> [Task prompt]:
Begin with the line containing "Recreate this scene" and end with the line containing "def W(u,v,z=0): return"; set down that block verbatim and nothing else.

> [Records for processing]:

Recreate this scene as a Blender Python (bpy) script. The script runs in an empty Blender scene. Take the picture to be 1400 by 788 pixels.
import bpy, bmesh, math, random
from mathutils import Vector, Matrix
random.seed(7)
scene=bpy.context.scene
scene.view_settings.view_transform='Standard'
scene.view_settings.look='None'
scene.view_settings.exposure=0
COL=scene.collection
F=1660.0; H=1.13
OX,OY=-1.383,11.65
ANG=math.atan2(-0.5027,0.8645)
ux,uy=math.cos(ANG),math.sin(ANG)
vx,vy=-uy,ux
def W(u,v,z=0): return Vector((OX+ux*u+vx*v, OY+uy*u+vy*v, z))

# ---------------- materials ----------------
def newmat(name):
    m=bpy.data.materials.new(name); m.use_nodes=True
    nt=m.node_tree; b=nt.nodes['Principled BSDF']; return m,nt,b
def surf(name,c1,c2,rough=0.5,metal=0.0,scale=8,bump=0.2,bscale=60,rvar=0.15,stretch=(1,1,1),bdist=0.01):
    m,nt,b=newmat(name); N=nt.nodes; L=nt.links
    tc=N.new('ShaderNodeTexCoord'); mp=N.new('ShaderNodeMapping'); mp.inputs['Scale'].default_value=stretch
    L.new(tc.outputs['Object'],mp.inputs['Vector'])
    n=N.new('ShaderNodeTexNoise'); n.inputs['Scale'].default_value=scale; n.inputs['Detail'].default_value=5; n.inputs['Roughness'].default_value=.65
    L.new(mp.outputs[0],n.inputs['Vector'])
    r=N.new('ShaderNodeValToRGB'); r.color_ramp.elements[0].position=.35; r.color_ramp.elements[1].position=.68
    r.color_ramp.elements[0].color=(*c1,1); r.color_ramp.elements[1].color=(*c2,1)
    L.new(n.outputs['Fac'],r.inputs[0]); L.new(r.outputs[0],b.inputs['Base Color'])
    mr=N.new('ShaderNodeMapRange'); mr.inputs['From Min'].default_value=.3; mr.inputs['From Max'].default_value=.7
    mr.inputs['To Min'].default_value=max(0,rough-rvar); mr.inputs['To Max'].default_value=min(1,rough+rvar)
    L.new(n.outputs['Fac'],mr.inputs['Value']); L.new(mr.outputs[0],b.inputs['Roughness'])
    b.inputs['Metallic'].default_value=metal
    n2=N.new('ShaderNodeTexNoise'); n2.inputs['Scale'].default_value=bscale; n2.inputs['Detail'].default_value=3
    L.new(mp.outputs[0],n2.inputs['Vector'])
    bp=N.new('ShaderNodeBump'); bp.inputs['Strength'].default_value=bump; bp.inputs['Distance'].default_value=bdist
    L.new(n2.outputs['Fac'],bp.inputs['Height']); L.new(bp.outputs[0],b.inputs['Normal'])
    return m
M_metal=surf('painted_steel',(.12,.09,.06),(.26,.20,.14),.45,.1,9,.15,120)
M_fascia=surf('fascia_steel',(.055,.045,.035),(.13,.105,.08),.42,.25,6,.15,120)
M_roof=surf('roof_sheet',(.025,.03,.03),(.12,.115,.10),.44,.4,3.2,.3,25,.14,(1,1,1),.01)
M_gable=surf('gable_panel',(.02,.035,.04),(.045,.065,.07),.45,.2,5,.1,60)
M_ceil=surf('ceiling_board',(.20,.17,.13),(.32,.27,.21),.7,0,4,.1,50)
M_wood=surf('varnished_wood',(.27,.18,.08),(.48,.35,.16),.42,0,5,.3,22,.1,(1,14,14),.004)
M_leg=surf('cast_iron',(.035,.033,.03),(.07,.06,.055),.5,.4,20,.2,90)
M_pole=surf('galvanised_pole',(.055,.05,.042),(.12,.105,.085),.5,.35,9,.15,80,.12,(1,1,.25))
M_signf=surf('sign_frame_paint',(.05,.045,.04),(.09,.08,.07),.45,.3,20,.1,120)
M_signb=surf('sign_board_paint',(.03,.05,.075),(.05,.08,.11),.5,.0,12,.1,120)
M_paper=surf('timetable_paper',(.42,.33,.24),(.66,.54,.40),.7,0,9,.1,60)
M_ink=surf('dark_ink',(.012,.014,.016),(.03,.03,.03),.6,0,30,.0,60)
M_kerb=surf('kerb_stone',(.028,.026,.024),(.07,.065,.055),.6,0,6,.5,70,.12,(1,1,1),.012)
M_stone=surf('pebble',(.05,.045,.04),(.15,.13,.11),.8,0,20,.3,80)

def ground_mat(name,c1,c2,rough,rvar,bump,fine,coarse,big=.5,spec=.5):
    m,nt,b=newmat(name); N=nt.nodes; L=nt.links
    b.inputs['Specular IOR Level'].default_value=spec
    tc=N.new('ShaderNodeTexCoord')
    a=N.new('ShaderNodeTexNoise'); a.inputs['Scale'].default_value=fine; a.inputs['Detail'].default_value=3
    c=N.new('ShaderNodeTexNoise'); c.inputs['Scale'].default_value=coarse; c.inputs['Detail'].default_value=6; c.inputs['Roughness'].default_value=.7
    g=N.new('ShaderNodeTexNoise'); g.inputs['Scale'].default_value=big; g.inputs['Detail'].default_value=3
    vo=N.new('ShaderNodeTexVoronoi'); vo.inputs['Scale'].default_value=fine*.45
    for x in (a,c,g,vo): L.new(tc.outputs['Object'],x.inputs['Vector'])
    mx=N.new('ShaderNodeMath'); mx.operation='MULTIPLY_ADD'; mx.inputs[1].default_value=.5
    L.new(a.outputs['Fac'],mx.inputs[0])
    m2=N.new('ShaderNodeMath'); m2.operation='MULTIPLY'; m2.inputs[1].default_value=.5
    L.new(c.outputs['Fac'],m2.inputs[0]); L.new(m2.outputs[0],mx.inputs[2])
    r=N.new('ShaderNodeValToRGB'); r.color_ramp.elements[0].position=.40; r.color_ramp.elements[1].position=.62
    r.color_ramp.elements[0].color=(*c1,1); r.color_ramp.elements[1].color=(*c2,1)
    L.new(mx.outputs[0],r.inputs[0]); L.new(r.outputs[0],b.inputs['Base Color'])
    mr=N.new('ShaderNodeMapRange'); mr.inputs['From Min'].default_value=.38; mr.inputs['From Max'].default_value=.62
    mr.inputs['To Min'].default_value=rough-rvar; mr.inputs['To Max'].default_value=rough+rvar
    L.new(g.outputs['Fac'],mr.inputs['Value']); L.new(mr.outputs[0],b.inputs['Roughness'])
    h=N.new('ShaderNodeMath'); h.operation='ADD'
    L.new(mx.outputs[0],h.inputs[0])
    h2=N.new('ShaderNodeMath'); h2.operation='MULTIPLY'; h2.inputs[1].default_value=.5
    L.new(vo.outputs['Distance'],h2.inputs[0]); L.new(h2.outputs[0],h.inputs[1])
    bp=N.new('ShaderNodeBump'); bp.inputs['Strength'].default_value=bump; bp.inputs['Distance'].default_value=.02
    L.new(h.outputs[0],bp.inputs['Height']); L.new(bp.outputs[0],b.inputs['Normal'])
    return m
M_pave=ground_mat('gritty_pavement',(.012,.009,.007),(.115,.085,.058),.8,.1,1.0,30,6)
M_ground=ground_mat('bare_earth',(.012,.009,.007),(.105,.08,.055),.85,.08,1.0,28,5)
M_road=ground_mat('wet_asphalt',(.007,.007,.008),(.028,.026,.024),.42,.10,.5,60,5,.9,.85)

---

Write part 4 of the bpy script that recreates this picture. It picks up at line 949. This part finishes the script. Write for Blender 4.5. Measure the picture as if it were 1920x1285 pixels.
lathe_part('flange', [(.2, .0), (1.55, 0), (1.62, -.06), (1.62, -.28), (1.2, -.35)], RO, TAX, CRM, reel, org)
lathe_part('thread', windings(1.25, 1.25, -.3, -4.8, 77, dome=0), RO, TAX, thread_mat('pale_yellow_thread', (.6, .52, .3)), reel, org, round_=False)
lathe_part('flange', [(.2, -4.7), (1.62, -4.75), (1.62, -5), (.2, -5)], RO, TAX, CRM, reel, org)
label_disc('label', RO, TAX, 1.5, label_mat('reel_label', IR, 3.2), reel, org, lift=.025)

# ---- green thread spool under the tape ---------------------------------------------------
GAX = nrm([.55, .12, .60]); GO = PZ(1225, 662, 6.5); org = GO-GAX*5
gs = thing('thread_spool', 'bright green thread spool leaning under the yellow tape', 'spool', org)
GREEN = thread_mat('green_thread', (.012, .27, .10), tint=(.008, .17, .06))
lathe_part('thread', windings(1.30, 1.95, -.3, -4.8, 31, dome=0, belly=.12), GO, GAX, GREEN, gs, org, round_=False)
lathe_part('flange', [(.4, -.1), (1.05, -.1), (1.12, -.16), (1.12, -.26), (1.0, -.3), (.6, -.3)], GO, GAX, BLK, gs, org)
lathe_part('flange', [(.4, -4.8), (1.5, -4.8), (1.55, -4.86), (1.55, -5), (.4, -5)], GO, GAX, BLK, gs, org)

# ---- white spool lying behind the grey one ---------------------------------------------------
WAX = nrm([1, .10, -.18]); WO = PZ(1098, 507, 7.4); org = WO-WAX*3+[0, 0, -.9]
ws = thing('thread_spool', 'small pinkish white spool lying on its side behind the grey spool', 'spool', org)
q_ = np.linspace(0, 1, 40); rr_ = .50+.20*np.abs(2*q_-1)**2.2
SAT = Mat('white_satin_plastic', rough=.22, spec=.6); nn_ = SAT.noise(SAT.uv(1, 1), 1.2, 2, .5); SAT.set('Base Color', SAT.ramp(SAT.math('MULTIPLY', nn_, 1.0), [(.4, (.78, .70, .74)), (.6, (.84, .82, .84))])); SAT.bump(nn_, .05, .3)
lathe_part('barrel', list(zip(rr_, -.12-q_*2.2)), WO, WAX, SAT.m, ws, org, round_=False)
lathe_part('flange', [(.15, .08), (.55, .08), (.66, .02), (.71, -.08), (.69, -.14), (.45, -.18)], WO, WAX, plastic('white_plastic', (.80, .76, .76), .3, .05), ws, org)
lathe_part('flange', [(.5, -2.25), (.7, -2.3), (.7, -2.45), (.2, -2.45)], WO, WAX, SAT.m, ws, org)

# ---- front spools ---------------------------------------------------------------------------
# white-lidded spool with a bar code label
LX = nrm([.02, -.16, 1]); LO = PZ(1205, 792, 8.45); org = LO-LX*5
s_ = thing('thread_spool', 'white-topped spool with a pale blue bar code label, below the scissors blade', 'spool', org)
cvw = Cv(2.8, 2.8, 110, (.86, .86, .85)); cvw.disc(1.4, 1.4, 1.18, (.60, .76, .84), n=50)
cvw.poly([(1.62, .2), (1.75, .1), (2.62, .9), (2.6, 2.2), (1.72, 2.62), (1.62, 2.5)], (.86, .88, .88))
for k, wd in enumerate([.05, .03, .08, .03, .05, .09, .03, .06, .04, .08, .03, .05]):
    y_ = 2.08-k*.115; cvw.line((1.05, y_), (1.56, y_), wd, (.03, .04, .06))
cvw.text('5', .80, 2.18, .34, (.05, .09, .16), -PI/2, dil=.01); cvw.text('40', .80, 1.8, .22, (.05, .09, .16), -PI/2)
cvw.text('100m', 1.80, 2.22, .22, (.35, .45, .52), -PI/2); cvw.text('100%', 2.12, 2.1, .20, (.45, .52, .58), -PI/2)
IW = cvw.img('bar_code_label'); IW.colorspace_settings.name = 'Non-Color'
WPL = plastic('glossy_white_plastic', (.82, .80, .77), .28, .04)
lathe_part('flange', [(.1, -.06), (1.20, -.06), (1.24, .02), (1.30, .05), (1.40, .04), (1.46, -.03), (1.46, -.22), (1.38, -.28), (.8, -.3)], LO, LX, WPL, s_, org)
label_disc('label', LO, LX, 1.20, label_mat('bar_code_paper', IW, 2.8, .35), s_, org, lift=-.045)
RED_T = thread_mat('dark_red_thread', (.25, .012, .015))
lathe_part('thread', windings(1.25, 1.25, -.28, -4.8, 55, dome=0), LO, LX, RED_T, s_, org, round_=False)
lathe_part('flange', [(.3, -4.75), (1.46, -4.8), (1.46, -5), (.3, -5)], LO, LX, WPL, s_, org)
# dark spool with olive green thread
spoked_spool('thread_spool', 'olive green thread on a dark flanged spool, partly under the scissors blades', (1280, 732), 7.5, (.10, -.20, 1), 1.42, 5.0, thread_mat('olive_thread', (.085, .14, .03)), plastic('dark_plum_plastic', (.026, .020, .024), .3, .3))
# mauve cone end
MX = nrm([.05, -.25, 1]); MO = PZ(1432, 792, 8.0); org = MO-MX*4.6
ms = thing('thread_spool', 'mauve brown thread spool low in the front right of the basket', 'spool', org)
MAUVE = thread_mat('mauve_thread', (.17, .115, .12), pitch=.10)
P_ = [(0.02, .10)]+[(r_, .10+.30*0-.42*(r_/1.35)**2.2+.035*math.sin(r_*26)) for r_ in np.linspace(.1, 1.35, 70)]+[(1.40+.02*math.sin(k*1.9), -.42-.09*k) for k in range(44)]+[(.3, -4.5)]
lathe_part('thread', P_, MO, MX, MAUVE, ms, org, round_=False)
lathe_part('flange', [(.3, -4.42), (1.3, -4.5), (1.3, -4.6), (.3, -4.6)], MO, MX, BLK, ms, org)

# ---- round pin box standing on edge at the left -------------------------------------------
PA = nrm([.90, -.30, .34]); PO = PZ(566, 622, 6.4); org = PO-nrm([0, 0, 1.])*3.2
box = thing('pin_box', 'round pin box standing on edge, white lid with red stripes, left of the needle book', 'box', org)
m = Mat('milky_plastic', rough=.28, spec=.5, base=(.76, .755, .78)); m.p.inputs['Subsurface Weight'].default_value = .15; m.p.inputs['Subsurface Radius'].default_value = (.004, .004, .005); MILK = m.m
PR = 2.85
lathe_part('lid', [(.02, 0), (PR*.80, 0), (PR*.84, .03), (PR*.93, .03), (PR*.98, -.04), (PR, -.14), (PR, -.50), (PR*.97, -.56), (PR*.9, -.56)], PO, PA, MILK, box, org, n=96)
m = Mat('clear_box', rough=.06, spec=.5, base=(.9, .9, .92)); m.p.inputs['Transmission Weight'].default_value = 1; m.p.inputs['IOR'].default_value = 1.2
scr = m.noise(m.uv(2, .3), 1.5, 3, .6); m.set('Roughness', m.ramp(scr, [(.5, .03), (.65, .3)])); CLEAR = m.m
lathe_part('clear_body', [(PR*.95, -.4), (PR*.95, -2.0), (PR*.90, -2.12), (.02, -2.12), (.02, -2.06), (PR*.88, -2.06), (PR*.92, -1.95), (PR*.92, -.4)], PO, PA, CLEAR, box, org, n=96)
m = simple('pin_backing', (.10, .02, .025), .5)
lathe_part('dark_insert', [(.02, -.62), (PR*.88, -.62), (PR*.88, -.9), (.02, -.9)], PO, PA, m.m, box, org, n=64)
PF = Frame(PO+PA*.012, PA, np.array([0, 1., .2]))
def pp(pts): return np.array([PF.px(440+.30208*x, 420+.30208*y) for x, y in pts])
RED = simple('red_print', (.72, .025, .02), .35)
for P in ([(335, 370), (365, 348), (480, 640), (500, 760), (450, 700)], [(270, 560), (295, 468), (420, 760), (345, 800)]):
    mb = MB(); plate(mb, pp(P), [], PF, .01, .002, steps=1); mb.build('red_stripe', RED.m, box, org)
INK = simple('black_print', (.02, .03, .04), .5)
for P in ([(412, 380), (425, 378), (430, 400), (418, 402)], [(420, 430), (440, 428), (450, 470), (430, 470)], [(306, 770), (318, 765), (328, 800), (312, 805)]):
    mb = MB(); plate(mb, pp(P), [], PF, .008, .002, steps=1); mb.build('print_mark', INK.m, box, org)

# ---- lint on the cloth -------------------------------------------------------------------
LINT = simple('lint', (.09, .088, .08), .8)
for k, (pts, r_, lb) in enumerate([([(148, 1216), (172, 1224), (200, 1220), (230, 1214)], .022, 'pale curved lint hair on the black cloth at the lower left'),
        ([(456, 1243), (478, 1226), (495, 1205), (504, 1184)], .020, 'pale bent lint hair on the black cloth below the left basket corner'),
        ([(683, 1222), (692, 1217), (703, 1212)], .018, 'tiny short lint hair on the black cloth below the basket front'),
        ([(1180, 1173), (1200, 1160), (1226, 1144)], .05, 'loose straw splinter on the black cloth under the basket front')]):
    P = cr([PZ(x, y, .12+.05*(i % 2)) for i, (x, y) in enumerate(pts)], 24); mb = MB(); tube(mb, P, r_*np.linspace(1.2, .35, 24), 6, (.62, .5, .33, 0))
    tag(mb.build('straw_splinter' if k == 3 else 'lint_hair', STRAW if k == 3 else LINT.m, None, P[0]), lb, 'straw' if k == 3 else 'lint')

> [Correct answer]:
Recreate this scene as a Blender Python (bpy) script. The script runs in an empty Blender scene. Take the picture to be 1400 by 788 pixels.
import bpy, bmesh, math, random
from mathutils import Vector, Matrix
random.seed(7)
scene=bpy.context.scene
scene.view_settings.view_transform='Standard'
scene.view_settings.look='None'
scene.view_settings.exposure=0
COL=scene.collection
F=1660.0; H=1.13
OX,OY=-1.383,11.65
ANG=math.atan2(-0.5027,0.8645)
ux,uy=math.cos(ANG),math.sin(ANG)
vx,vy=-uy,ux
def W(u,v,z=0): return Vector((OX+ux*u+vx*v, OY+uy*u+vy*v, z))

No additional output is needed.